Composed over the course of sixteen years, John Cage’s Diary: How to Improve the World (You Will Only Make Matters Worse) is one of his most prescient and personal works. A repository of observations, anecdotes, proclivities, obsessions, jokes and koan-like stories, Diary registers Cage’s assessment of the times in which he lived as well as his often uncanny portents about the world we live in now. With a great sense of play as well as purpose, Cage traverses vast territory, from the domestic minutiae of everyday life to ideas about how to feed the world.
Originally typed on an IBM Selectric, Cage used chance operations to determine not only the word count and the application of various typefaces but also the number of letters per line, the patterns of indentation, and—in the case of Part Three published as a Great Bear Pamphlet by Something Else Press—color. The unusual visual variances on the page become almost musical as language takes on a physical and aural presence.
While Cage used chance operations to expand the possibilities of creating and shaping his work beyond the limitations of individual taste and perspective, Diary nonetheless accumulates into a complex reflection of Cage’s own particular sensibilities as a thinker and citizen of the world, illuminating his social and political awareness, as well as his idealism and sense of humor: it becomes an oblique but indelible portrait of one the most influential figures of the 20th century American avant-garde.

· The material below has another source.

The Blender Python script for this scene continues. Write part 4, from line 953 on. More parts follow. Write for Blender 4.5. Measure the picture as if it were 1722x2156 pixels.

This beautiful hardcover edition from Siglio collects all eight parts for the first time. Co-editors Joe Biel and Richard Kraft used chance operations to render the entire text in various combinations of the red and blue (used in the Great Bear pamphlet publication of Part Three) as well as to apply a single set of eighteen fonts to the entire work. In the editors’ note, Kraft and Biel succinctly elucidate the procedure of chance operations and demonstrate its application, giving readers a rare opportunity to see how the text is transformed.